The third assumption—predictability through benchmarks—ignores the systemic hurdles of the real world. As W. Ross Ashby formulated, “only variety can destroy variety.” The complexity of a real business environment exceeds that of standardized tests by orders of magnitude. The bottleneck for transformation is not raw AI performance, but the extremely slow and costly co-evolution of processes, data infrastructure, organizational structures, and human skills. The ability of humans to adapt their workflows—in other words, AI integration—is the bottleneck.
The Economic Transformation Induced by “Good Enough” AI
If one considers Infante’s data under these more robust assumptions, a different picture emerges.
The low speed of economic transformation is not the result of insufficient AI reliability, but an emergent property of a system that responds to local, informational leverage rather than global technology upgrades.
From this, it follows, first, that waiting for “perfect AI” is a losing strategy. In the meantime, first movers will have used AI’s potential to identify and eliminate countless inefficiencies in their workflows. This satisficing approach leads to gradual improvements that can ultimately result in significant leaps in quality. The integration and use of AI in workflows are crucial for the success of local transformations of companies and markets, and thus for the changes in the economy as a whole.
Second, it means that the most important entrepreneurial skill of the future is the permanent, systematic, and pragmatic identification of those critical decision points where improved information offers the greatest leverage for workflow improvement and, consequently, business success.
Once the integration of good enough or satisficing AI into business workflows has progressed, emergent effects will become apparent in the economy. Supply chains will adapt, and jobs will change. Above all, however, better information should ultimately improve product quality and thus trigger new effects. Every small product improvement reduces the opportunities for other products to fix its weaknesses. Let’s give AI integration a little more time.
Sources:
Ashby, W. R. (1956). An introduction to cybernetics. Chapman & Hall.

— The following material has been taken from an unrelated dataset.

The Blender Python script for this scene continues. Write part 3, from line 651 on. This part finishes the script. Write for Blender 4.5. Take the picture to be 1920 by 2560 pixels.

Gerlach, Silvio, The Simple Nanoeconomics of AI: An Economic World Model for Exploring AI Impacts (August 13, 2025). Available at SSRN: http://dx.doi.org/10.2139/ssrn.5394649
Infante, A. (2025, October 21). When will AI transform the economy? Whatever Remains. Retrieved October 23, 2025, from https://substack.com/@andreinfante/p-176653884
Simon, H. A. (1996). The sciences of the artificial (3rd ed.). The MIT Press.